Photo by Samuel Zeller.

The manuscript

About two years ago I was sitting on the sofa in our living room on a Sunday. I remember the afternoon quite clearly. It was a grey late summer’s day, I was a bit bored, thinking about different ideas for stories when suddenly an idea for a full length novel popped into my head. I was a bit taken aback, reached for a pen and paper and quickly scribbled down my thoughts. I’ve since lost that piece of paper, but the story kept growing inside my head. I got to know the characters. I spent days with them. And slowly, during the last year and a half a manuscript took shape.

Today printed it out and sent it off to the publisher.

I don’t know where this manuscript will take me. I don’t know if more than a handful of people will read it. But I’m happy to have sent it away. I feel I owe it to the characters. They’ve lived inside me for so long. Hopefully they’ll get an opportunity to play out their story for other people as well.

Writing this book has been a real journey, both emotionally and professionally. The working title for this project was Rädslan, Hoppet och Gåvorna (which means the fear, the hope and the gifts). It’s not a very good title, I know, but the emotion behind those words kept pushing me through the writing process. Something inside me told me I had to finish this manuscript. I needed to finish this book.

I feel lighter now. It’s in the post. It’s out of my hands, for now.


At the writing retreat


Hello good people of the internet. I think I might have accidentally stepped back in time. Perhaps it was the over-booked train from Paddington that caused it to happen. Somehow the cumulative pain of old people having to stand in the corridor transported us back in time. We have arrived at some point in the 1930s I suspect. A black taxi picked us up at the train station and rushed us to the old manor. Luckily both Madicken and I were able to bring our laptops and for some strange reason (only known to the time-gods) we also have a pretty good wifi connection.

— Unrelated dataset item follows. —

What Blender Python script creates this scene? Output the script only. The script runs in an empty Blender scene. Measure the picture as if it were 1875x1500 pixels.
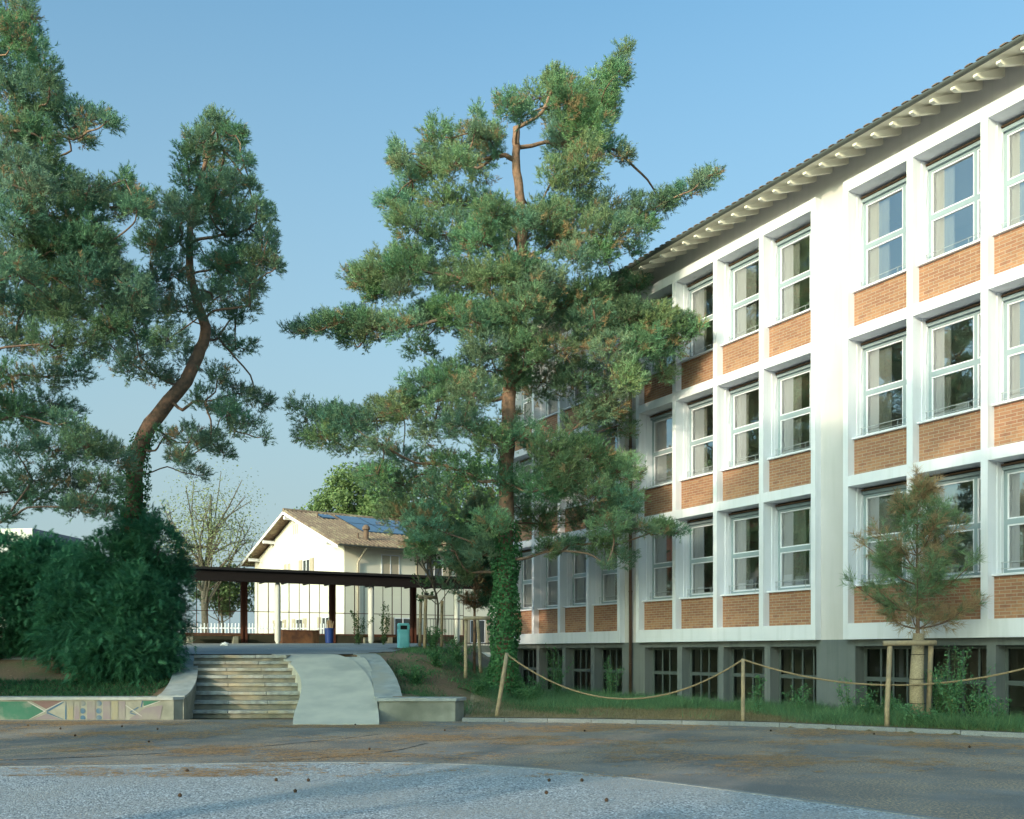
import bpy, math, random
import numpy as np
from mathutils import Vector, Matrix
random.seed(7); rng = np.random.default_rng(7)
R = math.radians
scene = bpy.context.scene
# ------------------------------------------------------------------ camera, sky, sun, exposure
F = 1716.0; HZ = 1194.0; EYE = 1.6            # focal length in photo pixels, horizon row, eye height
cam = bpy.data.objects.new('camera', bpy.data.cameras.new('camera'))
scene.collection.objects.link(cam); scene.camera = cam
cam.location = (0, 0, EYE); cam.rotation_euler = (R(90), 0, 0)
cam.data.sensor_width = 36; cam.data.lens = F/1875*36
cam.data.shift_y = (HZ-750)/1875; cam.data.clip_end = 4000; cam.data.clip_start = .1
SUN_EL = R(13.5); SUN_AZ = math.atan2(-.60, -.80)     # towards the sun (x, y)
world = bpy.data.worlds.new('World'); scene.world = world; world.use_nodes = True
wn = world.node_tree.nodes; wl = world.node_tree.links
sky = wn.new('ShaderNodeTexSky'); sky.sky_type = 'NISHITA'; sky.sun_disc = False
sky.sun_elevation = R(13.5); sky.sun_rotation = SUN_AZ; sky.altitude = 300
sky.air_density = 1.0; sky.dust_density = 8.0; sky.ozone_density = 4.2
tn = wn.new('ShaderNodeMix'); tn.data_type = 'RGBA'; tn.blend_type = 'MULTIPLY'; tn.inputs[0].default_value = 1; tn.inputs[7].default_value = (.91, 1.14, .94, 1)
wl.new(sky.outputs[0], tn.inputs[6])
# pale haze towards the horizon on the side away from the sun
gm = wn.new('ShaderNodeNewGeometry'); sx_ = wn.new('ShaderNodeSeparateXYZ'); wl.new(gm.outputs['Incoming'], sx_.inputs[0])
mr = wn.new('ShaderNodeMapRange'); mr.inputs[1].default_value = -.60; mr.inputs[2].default_value = -.08; mr.inputs[3].default_value = .06; mr.inputs[4].default_value = .95; wl.new(sx_.outputs[2], mr.inputs[0])
dt = wn.new('ShaderNodeVectorMath'); dt.operation = 'DOT_PRODUCT'; dt.inputs[1].default_value = (-.6, -.8, 0); wl.new(gm.outputs['Incoming'], dt.inputs[0])
m2 = wn.new('ShaderNodeMapRange'); m2.inputs[1].default_value = -.2; m2.inputs[2].default_value = .5; wl.new(dt.outputs['Value'], m2.inputs[0])
mm = wn.new('ShaderNodeMath'); mm.operation = 'MULTIPLY'; wl.new(mr.outputs[0], mm.inputs[0]); wl.new(m2.outputs[0], mm.inputs[1])
hz = wn.new('ShaderNodeMix'); hz.data_type = 'RGBA'; hz.inputs[7].default_value = (1.13, 1.47, 1.54, 1); wl.new(mm.outputs[0], hz.inputs[0]); wl.new(tn.outputs[2], hz.inputs[6])
wl.new(hz.outputs[2], wn['Background'].inputs[0])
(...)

Other than that we’re being well fed by our hostess who is cooking up a storm every day. There are berries and yoghurt for breakfast. Lovely pots of coffee and (gluten free) toast with jam. For lunch we have big hearty salads and cheese and in the afternoon there is always cake!

But enough about the food. We’re also doing some writing of course. That’s the whole purpose for stepping into this time bubble. I’m re-drafting and so far it’s actually going quite well. But perhaps the time travel has messed with my head. I can’t be too sure.

We also go for walks. There are plenty of animals around here. Madicken’s already made friends with a donkey called Max and a goat called Geoffrey. The donkey is quite sweet, but the goat just looks slightly mental. He seems to be constantly hungry. There are also several sly farm cats, a talkative ginger cat and lots of ducks, chickens and a rooster waking us up in the morning.

I’ve taken more photos, but I think I’ll save them for another day. I’ll leave you with a shot of a part of my manuscript resting peacefully on the windowsill. Tomorrow I will leave it to one side and indulge in some science fiction writing. Oh I like it here in the past I think.


Off to the writing retreat

Remember this? I do. Last November I went off to a writing retreat in Devon and wrote around 15 000 words on a mystery story. Since then the manuscript has matured into around 80 000 words and transformed into a sullen and confused teenager, possibly one that likes dressing in dark clothing, smoking and listening to The Cure. My manuscript doesn’t like itself very much at the moment. But I’m going to try my best to smother it with positive reinforcement, some heavy-handed editing and maybe one day it’ll be a well adjusted adult.

Yes, I might have taken that metaphor slightly too far. What I’m trying to say is that this weekend I’m off to another writing retreat in Devon. What I really want to do is write speculative short stories set in outer space, but I think I’m just trying to distract myself from dealing with a certain annoying teenager.